**Goal of the exercise**
Skip the pictures and extract all of the lines exactly as written.

**Information supplied**

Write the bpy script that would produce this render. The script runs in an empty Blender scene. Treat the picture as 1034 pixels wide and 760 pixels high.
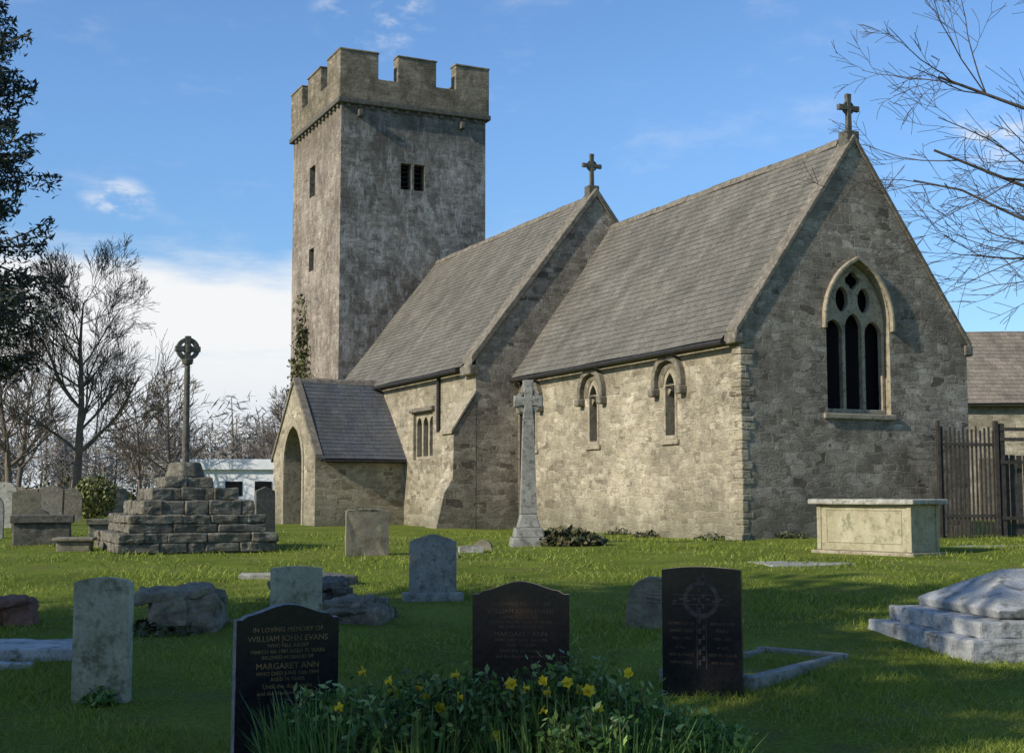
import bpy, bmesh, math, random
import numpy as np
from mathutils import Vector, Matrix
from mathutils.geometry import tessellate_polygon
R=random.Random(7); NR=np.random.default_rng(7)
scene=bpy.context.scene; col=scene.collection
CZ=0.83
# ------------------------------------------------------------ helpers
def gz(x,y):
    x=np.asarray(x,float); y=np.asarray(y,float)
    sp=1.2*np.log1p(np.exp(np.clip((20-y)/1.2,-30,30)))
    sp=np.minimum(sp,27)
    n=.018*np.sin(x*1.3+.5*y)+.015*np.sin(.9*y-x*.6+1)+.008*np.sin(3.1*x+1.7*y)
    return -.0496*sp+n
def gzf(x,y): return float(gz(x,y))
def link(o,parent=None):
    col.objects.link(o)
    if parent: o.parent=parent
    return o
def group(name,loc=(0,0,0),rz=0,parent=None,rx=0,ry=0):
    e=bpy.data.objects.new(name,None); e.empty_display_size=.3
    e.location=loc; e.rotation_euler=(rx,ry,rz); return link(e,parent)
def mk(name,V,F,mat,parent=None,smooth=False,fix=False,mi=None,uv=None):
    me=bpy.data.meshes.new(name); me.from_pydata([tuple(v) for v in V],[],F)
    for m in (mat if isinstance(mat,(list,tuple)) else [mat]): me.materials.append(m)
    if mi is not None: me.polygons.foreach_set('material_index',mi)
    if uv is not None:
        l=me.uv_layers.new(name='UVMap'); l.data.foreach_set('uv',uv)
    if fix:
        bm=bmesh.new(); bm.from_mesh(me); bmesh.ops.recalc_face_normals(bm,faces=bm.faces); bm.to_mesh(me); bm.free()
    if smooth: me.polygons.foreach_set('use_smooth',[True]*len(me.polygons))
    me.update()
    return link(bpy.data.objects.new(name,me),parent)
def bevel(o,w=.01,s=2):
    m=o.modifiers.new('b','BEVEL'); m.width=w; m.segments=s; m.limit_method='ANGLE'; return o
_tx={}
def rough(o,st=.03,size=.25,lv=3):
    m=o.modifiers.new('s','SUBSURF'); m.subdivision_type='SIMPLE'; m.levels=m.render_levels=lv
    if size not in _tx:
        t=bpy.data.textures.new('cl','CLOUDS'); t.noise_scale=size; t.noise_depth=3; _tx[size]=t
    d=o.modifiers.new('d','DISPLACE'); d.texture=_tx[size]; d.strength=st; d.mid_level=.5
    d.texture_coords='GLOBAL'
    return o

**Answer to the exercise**
Write the bpy script that would produce this render. The script runs in an empty Blender scene. Treat the picture as 1034 pixels wide and 760 pixels high.
import bpy, bmesh, math, random
import numpy as np
from mathutils import Vector, Matrix
from mathutils.geometry import tessellate_polygon
R=random.Random(7); NR=np.random.default_rng(7)
scene=bpy.context.scene; col=scene.collection
CZ=0.83
# ------------------------------------------------------------ helpers
def gz(x,y):
    x=np.asarray(x,float); y=np.asarray(y,float)
    sp=1.2*np.log1p(np.exp(np.clip((20-y)/1.2,-30,30)))
    sp=np.minimum(sp,27)
    n=.018*np.sin(x*1.3+.5*y)+.015*np.sin(.9*y-x*.6+1)+.008*np.sin(3.1*x+1.7*y)
    return -.0496*sp+n
def gzf(x,y): return float(gz(x,y))
def link(o,parent=None):
    col.objects.link(o)
    if parent: o.parent=parent
    return o
def group(name,loc=(0,0,0),rz=0,parent=None,rx=0,ry=0):
    e=bpy.data.objects.new(name,None); e.empty_display_size=.3
    e.location=loc; e.rotation_euler=(rx,ry,rz); return link(e,parent)
def mk(name,V,F,mat,parent=None,smooth=False,fix=False,mi=None,uv=None):
    me=bpy.data.meshes.new(name); me.from_pydata([tuple(v) for v in V],[],F)
    for m in (mat if isinstance(mat,(list,tuple)) else [mat]): me.materials.append(m)
    if mi is not None: me.polygons.foreach_set('material_index',mi)
    if uv is not None:
        l=me.uv_layers.new(name='UVMap'); l.data.foreach_set('uv',uv)
    if fix:
        bm=bmesh.new(); bm.from_mesh(me); bmesh.ops.recalc_face_normals(bm,faces=bm.faces); bm.to_mesh(me); bm.free()
    if smooth: me.polygons.foreach_set('use_smooth',[True]*len(me.polygons))
    me.update()
    return link(bpy.data.objects.new(name,me),parent)
def bevel(o,w=.01,s=2):
    m=o.modifiers.new('b','BEVEL'); m.width=w; m.segments=s; m.limit_method='ANGLE'; return o
_tx={}
def rough(o,st=.03,size=.25,lv=3):
    m=o.modifiers.new('s','SUBSURF'); m.subdivision_type='SIMPLE'; m.levels=m.render_levels=lv
    if size not in _tx:
        t=bpy.data.textures.new('cl','CLOUDS'); t.noise_scale=size; t.noise_depth=3; _tx[size]=t
    d=o.modifiers.new('d','DISPLACE'); d.texture=_tx[size]; d.strength=st; d.mid_level=.5
    d.texture_coords='GLOBAL'
    return o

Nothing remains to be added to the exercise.